Investment manager and advisory group, Climate Change Capital, and a leading environmental economic consultancy, Eftec, recommend the UK Government introduce a standard unit for credits and establish exchange rates where organisations that damage important habitats would have to buy credits to offset their destruction.

Authors of the report anticipate that adoption of the method would help the UK meet biodiversity loss reduction rates for 2020, which includes at least halving the loss of natural habitats. The European Union failed to meet biodiversity loss reduction rates for 2010.

Via the habitat banking system, society would be compensated for its environmental loss by a developer paying to create or restore an area of habitat elsewhere. The system would be similar to a carbon trading scheme, and is controversial for similar reasons. Focus would be placed on offsetting damage rather than the conservation, required to protect land and biodiversity.

The 'Habitat Banking Report: Scaling Up Private Investment in the Protection and Restoration of our Natural World’ suggests dividing biodiversity up into tiers based on the level of protection necessary to conserve different species.

Ben Caldecott, head of UK and EU policy at Climate Change Capital said: "Designing a credible habitat banking system is a real opportunity to scale up investment in the protection and restoration of our natural world.

"The way money has been raised historically – primarily through public sector expenditure or voluntary donations to charities – while important, is highly unlikely to generate the scale of capital needed to finally halt the loss of biodiversity, or turn the tide through ecological restoration.”

In order to create an environmental market, such as those in the US, Australia, New Zealand and The Netherlands, the authors say that UK laws must be adapted, making more money from the private sector available for investment.

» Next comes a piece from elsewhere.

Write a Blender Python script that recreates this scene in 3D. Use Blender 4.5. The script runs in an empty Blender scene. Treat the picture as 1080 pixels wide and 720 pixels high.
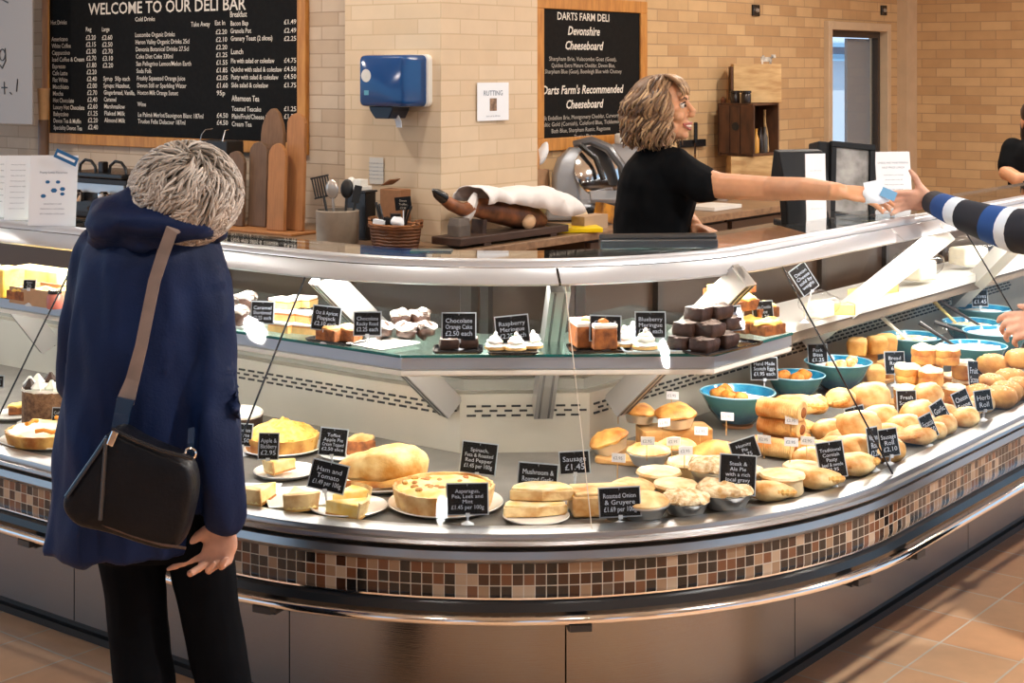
import bpy, bmesh, math, random
from mathutils import Vector as V, Matrix as M, noise
random.seed(7)
S = bpy.context.scene
COL = S.collection
PI = math.pi

# ------------------------------------------------------------------ camera
F, Y0, H = 1625.74, 72.164, 1.7          # focal length (px of a 1080 wide frame), horizon row, eye height
cd = bpy.data.cameras.new('camera'); cam = bpy.data.objects.new('camera', cd); COL.objects.link(cam)
cam.location = (0, 0, H); cam.rotation_euler = (PI/2, 0, 0)
cd.sensor_width = 36; cd.lens = F/1080*36; cd.shift_y = (Y0-360)/1080
cd.clip_start = .05; cd.clip_end = 100
S.camera = cam
vs = S.view_settings
S.display_settings.display_device = 'sRGB'
vs.view_transform = 'Standard'; vs.look = 'None'; vs.gamma = 1; vs.use_curve_mapping = False
vs.exposure = 0.18
# ------------------------------------------------------------------ world and lamps
w = bpy.data.worlds.new('world'); S.world = w; w.use_nodes = True
bg = w.node_tree.nodes['Background']; bg.inputs[0].default_value = (.50, .74, 1, 1); bg.inputs[1].default_value = 1.05
def area(name, loc, size, power, col, rot=(0, 0, 0), sy=None, spread=None, parent=None):
    l = bpy.data.lights.new(name, 'AREA'); l.energy = power; l.color = col
    l.size = size
    if sy: l.shape = 'RECTANGLE'; l.size_y = sy
    if spread: l.spread = spread
    o = bpy.data.objects.new(name, l); COL.objects.link(o); o.location = loc; o.rotation_euler = rot
    return o
WARM = (1, .92, .82); NEUT = (1, .96, .91); COOL = (.93, .97, 1)
def down(name, x, y, power, col, size=.16):
    o = area(name, (x, y, 2.95), size, power, col); o.data.shape = 'DISK'; return o
for i, (x, y, p, c) in enumerate([(-.9, 1.6, 12, NEUT), (.9, 1.4, 12, NEUT), (2.1, 2.9, 90, NEUT), (3.4, 4.2, 70, NEUT), (-2.6, 2.2, 18, NEUT), (-3.6, 4.2, 20, NEUT),
        (.35, 5.9, 14, WARM), (-.6, 6.3, 14, WARM), (-2.0, 6.9, 24, WARM), (-3.6, 7.6, 22, WARM), (1.5, 7.4, 26, WARM), (2.4, 9.0, 26, WARM), (3.6, 7.6, 30, WARM), (4.6, 9.2, 30, WARM)]):
    down('downlight' if i == 0 else 'downlight.%03d' % i, x, y, p, c)

sn = bpy.data.lights.new('sun', 'SUN'); sn.energy = 2.6; sn.angle = .02; sn.color = (1, .97, .92)
so = bpy.data.objects.new('sun', sn); COL.objects.link(so); so.location = (3, -3, 9); so.rotation_euler = V((-.39, .31, -.87)).to_track_quat('-Z', 'Y').to_euler()
# ------------------------------------------------------------------ helpers
def srgb(r, g, b):
    f = lambda c: (c/255/12.92) if c <= 10 else ((c/255+.055)/1.055)**2.4
    return (f(r), f(g), f(b))
def at(u, v, z):
    Y = (H-z)*F/(v-Y0); return V(((u-540)*Y/F, Y, z))
def atd(u, v, Y):
    return V(((u-540)*Y/F, Y, H-(v-Y0)*Y/F))

MATS = {}
def mat(name, col, rough=.5, metal=0, vary=0, vscale=30, bump=0, bscale=60, col2=None, spec=.5, sss=0, stretch=None, detail=4, coat=0, emis=None):
    if name in MATS: return MATS[name]
    m = bpy.data.materials.new(name); m.use_nodes = True; nt = m.node_tree; N = nt.nodes; L = nt.links
    b = N['Principled BSDF']
    b.inputs['Base Color'].default_value = (*col, 1); b.inputs['Roughness'].default_value = rough
    b.inputs['Metallic'].default_value = metal; b.inputs['Specular IOR Level'].default_value = spec
    if sss: b.inputs['Subsurface Weight'].default_value = sss; b.inputs['Subsurface Radius'].default_value = (.01, .004, .002)
    if coat: b.inputs['Coat Weight'].default_value = coat; b.inputs['Coat Roughness'].default_value = .08
    if emis: b.inputs['Emission Color'].default_value = (*emis[0], 1); b.inputs['Emission Strength'].default_value = emis[1]
    if vary or col2 or bump:
        tc = N.new('ShaderNodeTexCoord'); vec = tc.outputs['Object']
        if stretch:
            mp = N.new('ShaderNodeMapping'); mp.inputs['Scale'].default_value = stretch; L.new(vec, mp.inputs[0]); vec = mp.outputs[0]
    if vary or col2:
        n = N.new('ShaderNodeTexNoise'); n.inputs['Scale'].default_value = vscale; n.inputs['Detail'].default_value = detail; L.new(vec, n.inputs['Vector'])
        r = N.new('ShaderNodeValToRGB'); r.color_ramp.elements[0].position = .35; r.color_ramp.elements[1].position = .65
        c2 = col2 if col2 else [min(1, c*(1+vary)) for c in col]
        c1 = col if col2 else [c*(1-vary) for c in col]
        r.color_ramp.elements[0].color = (*c1, 1); r.color_ramp.elements[1].color = (*c2, 1)
        L.new(n.outputs['Fac'], r.inputs[0]); L.new(r.outputs[0], b.inputs['Base Color'])
    if bump:
        n2 = N.new('ShaderNodeTexNoise'); n2.inputs['Scale'].default_value = bscale; n2.inputs['Detail'].default_value = 3; L.new(vec, n2.inputs['Vector'])
        bp = N.new('ShaderNodeBump'); bp.inputs['Strength'].default_value = bump; bp.inputs['Distance'].default_value = .004
        L.new(n2.outputs['Fac'], bp.inputs['Height']); L.new(bp.outputs[0], b.inputs['Normal'])
    MATS[name] = m; return m
def glass(name, tint=(1, 1, 1), refl=1.0, ior=1.45, rough=0.02):
    if name in MATS: return MATS[name]
    m = bpy.data.materials.new(name); m.use_nodes = True; nt = m.node_tree; N = nt.nodes; L = nt.links
    N.remove(N['Principled BSDF']); out = N['Material Output']
    t = N.new('ShaderNodeBsdfTransparent'); t.inputs[0].default_value = (*tint, 1)
    g = N.new('ShaderNodeBsdfGlossy'); g.inputs['Roughness'].default_value = rough
    fr = N.new('ShaderNodeFresnel'); ge = N.new('ShaderNodeNewGeometry')     # the same mirror share for either side of a sheet
    mi = N.new('ShaderNodeMapRange'); mi.inputs[3].default_value = ior; mi.inputs[4].default_value = 1/ior; L.new(ge.outputs['Backfacing'], mi.inputs[0]); L.new(mi.outputs[0], fr.inputs['IOR'])
    mu = N.new('ShaderNodeMath'); mu.operation = 'MULTIPLY'; mu.inputs[1].default_value = refl; L.new(fr.outputs[0], mu.inputs[0])
    mx = N.new('ShaderNodeMixShader'); L.new(mu.outputs[0], mx.inputs[0]); L.new(t.outputs[0], mx.inputs[1]); L.new(g.outputs[0], mx.inputs[2])
    L.new(mx.outputs[0], out.inputs[0]); MATS[name] = m; return m
def brick(name, c1, c2, mortar, bw=.215, bh=.068, ms=.004, bump=.5, uv=False, dirty=.12):
    """coursed masonry from an object's own x (along the wall) and z (up)"""
    m = bpy.data.materials.new(name); m.use_nodes = True; nt = m.node_tree; N = nt.nodes; L = nt.links
    b = N['Principled BSDF']; b.inputs['Roughness'].default_value = .75; b.inputs['Specular IOR Level'].default_value = .3
    tc = N.new('ShaderNodeTexCoord'); sp = N.new('ShaderNodeSeparateXYZ'); L.new(tc.outputs['Object'], sp.inputs[0])
    cb = N.new('ShaderNodeCombineXYZ'); ad = N.new('ShaderNodeMath'); L.new(sp.outputs[0], ad.inputs[0]); L.new(sp.outputs[1], ad.inputs[1]); L.new(ad.outputs[0], cb.inputs[0]); L.new(sp.outputs[2], cb.inputs[1])
    br = N.new('ShaderNodeTexBrick'); L.new(cb.outputs[0], br.inputs['Vector'])
    br.inputs['Scale'].default_value = 1; br.inputs['Brick Width'].default_value = bw; br.inputs['Row Height'].default_value = bh
    br.inputs['Mortar Size'].default_value = ms; br.inputs['Mortar Smooth'].default_value = .3; br.inputs['Bias'].default_value = -.2
    br.inputs['Color1'].default_value = (*c1, 1); br.inputs['Color2'].default_value = (*c2, 1); br.inputs['Mortar'].default_value = (*mortar, 1)
    n = N.new('ShaderNodeTexNoise'); n.inputs['Scale'].default_value = 9; n.inputs['Detail'].default_value = 8; L.new(tc.outputs['Object'], n.inputs['Vector'])
    r = N.new('ShaderNodeMapRange'); r.inputs[3].default_value = 1-dirty; r.inputs[4].default_value = 1+dirty; L.new(n.outputs['Fac'], r.inputs[0])
    mx = N.new('ShaderNodeVectorMath'); mx.operation = 'SCALE'; L.new(br.outputs['Color'], mx.inputs[0]); L.new(r.outputs[0], mx.inputs['Scale'])
    L.new(mx.outputs[0], b.inputs['Base Color'])
    bp = N.new('ShaderNodeBump'); bp.inputs['Strength'].default_value = bump; bp.inputs['Distance'].default_value = .004; bp.invert = True
    L.new(br.outputs['Fac'], bp.inputs['Height']); L.new(bp.outputs[0], b.inputs['Normal'])
    MATS[name] = m; return m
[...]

Achim Steiner, Executive Director of the United Nations Environment Programme asserts: “Our goal has to be halting the loss of biodiversity. Can we already agree on targets and timelines that lead us to that over the course of a decade? It will be an immense struggle.”

The Department of Environment, Food and Rural Affairs (DEFRA) says it is looking into the biodiversity offsetting system as part of a white paper which will be published in the Spring.